Suivant Kaczynski toute technologie est liberticide, reste donc l’homme à l’état de nature, nu et libre. Mais l’homme, naturellement, a utilisé des technologies pour se vêtir et être plus libre !

(165)… les usines devront être détruites les livres techniques brûlés, etc.

Kaczynski pour être libre commence par interdire.

(181)… développer et propager une idéologie antitechno et anti- industrielle. Affaiblir et déstabiliser le système (182)… comme le firent les révolutionnaires Français et Russes, bien que heureusement ils échouèrent à établirent leurs sociétés nouvelles.

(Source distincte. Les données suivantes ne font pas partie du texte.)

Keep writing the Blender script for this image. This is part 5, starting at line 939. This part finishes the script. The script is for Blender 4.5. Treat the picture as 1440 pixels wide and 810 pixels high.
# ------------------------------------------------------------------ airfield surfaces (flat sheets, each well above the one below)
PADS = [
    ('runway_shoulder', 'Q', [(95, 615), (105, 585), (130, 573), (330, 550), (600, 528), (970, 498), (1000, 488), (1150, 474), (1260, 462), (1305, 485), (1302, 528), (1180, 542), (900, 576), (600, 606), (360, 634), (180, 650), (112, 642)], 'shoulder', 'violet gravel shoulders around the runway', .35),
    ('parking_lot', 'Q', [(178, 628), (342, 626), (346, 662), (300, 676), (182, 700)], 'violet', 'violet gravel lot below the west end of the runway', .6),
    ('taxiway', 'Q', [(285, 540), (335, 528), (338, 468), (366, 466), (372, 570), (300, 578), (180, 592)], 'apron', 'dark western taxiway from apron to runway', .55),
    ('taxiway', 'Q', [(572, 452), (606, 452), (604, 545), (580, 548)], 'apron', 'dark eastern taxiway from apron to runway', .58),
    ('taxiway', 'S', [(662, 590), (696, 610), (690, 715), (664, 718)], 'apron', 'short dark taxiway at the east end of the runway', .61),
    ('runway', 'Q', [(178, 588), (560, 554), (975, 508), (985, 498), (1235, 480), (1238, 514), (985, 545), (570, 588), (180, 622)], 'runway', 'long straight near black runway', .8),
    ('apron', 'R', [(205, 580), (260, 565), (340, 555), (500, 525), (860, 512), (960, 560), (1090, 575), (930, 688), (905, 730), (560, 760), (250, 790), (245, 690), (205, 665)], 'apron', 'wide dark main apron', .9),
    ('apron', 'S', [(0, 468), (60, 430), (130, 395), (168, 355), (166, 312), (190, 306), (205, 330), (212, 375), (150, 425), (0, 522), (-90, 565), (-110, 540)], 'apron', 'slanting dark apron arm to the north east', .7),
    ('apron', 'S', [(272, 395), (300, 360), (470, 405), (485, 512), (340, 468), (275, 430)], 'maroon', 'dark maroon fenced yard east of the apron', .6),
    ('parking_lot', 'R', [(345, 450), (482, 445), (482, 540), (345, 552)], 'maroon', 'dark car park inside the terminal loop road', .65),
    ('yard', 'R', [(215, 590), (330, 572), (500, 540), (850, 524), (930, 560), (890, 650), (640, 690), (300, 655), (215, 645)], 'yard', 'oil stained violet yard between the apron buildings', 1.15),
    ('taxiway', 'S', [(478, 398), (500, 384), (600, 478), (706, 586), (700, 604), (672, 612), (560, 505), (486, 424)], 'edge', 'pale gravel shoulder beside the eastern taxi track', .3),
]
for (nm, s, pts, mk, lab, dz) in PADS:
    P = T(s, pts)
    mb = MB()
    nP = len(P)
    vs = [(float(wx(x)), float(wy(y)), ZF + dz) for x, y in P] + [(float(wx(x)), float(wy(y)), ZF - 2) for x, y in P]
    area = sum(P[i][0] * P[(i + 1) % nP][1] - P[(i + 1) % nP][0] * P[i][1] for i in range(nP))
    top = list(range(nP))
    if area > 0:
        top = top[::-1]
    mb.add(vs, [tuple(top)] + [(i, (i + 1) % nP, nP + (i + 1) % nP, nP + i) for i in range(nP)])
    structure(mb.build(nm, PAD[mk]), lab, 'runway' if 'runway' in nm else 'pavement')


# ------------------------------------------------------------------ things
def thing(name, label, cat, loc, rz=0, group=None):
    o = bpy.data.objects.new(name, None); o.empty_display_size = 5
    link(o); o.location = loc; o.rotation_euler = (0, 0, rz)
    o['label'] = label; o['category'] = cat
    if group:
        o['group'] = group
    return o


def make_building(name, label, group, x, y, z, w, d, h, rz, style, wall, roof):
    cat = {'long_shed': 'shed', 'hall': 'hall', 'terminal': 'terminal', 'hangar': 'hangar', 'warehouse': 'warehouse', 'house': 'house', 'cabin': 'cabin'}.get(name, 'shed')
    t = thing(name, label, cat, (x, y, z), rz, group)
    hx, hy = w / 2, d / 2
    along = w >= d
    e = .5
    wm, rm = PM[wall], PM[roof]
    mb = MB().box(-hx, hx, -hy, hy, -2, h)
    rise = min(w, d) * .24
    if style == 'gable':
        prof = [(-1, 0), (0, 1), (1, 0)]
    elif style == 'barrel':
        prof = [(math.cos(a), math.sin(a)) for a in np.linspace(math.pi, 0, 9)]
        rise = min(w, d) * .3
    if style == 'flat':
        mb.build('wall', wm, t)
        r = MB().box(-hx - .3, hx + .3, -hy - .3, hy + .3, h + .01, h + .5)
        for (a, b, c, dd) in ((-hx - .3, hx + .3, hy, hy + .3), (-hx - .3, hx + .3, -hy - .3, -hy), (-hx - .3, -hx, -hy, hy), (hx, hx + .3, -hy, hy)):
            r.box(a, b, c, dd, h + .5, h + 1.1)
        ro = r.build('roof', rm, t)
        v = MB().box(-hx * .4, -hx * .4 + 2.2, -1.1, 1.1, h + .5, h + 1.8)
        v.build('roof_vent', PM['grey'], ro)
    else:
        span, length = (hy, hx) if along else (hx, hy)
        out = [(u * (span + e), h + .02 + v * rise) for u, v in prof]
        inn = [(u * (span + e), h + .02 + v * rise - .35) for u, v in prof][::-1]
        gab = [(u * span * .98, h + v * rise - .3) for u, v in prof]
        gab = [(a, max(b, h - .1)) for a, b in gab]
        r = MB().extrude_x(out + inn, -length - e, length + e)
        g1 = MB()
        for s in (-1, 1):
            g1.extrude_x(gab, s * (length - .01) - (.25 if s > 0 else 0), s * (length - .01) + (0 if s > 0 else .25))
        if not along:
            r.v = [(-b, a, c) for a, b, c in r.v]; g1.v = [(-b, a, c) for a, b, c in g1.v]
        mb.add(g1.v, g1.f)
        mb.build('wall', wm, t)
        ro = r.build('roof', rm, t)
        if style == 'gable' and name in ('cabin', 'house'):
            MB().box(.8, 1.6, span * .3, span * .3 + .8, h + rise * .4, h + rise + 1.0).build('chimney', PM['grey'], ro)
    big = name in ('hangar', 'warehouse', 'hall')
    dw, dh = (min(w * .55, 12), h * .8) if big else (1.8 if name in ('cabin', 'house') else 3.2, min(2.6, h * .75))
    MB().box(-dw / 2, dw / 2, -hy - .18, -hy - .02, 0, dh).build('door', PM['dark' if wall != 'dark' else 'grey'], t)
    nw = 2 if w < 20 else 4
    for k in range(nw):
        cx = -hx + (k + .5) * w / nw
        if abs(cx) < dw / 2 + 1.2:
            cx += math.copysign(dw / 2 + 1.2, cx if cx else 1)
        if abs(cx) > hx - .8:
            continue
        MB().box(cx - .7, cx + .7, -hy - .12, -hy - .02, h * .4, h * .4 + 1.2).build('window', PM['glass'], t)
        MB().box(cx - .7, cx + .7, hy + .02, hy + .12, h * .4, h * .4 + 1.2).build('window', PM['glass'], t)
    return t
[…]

Kaczynski se veut révolutionnaire, en fait c’est un réactionnaire. Il rejette les idéaux de justice, liberté, égalité, fraternité, démocratie, socialisme, communisme (et par là, il rejette ce qui constitue l’anarchisme).

(183)… proposons la nature comme idéal positif, tout qui sur terre ne dépend pas de la gestion humaine et de la société. La nature sauvage incluant la nature humaine. Cette part de la vie individuelle qui n’est pas produit du conditionnement social, mais du hasard ou du libre arbitre ou de Dieu (selon vos convictions).

Le naturalisme de Kaczynski occulte que c’est la nature qui a fait l’Homme, son esprit, sa conscience, son savoir faire, sa culture, sa capacité technique. Comme la matière produit la pensée, la nature produit la culture et par là, la société. C’est par la société que l’Homme a survécu et vit, c’est par elle qu’il transmet, améliore, découvre, optimalise, crée, tout ce qui fait son humanité. Sans la société l’homme et l’humanité n’existent pas. On ne peut décrier, disqualifier nature, culture, homme, humain, société en opposant les éléments du quinté. Le bien, le mal, le juste, etc., sont affaires de morale, d’éthique, d’idéologie.

(186/7) Cette idéologie sera élaborée sur deux plans. La version élaborée pour les gens intelligents réfléchis, rationnels, globalistes, ils ont plein de ressources et influencent les autres. Une version simplifiée pour la majorité réfractaire à la réflexion. (189)…l’histoire est faite par des minorités. Quant à la majorité, il suffit de lui faire prendre conscience qu’une nouvelle idéologie existe et la lui remettre fréquemment en mémoire. Reste souhaitable d’obtenir le soutien de la majorité, quant elle n’affaiblit pas les révolutionnaires.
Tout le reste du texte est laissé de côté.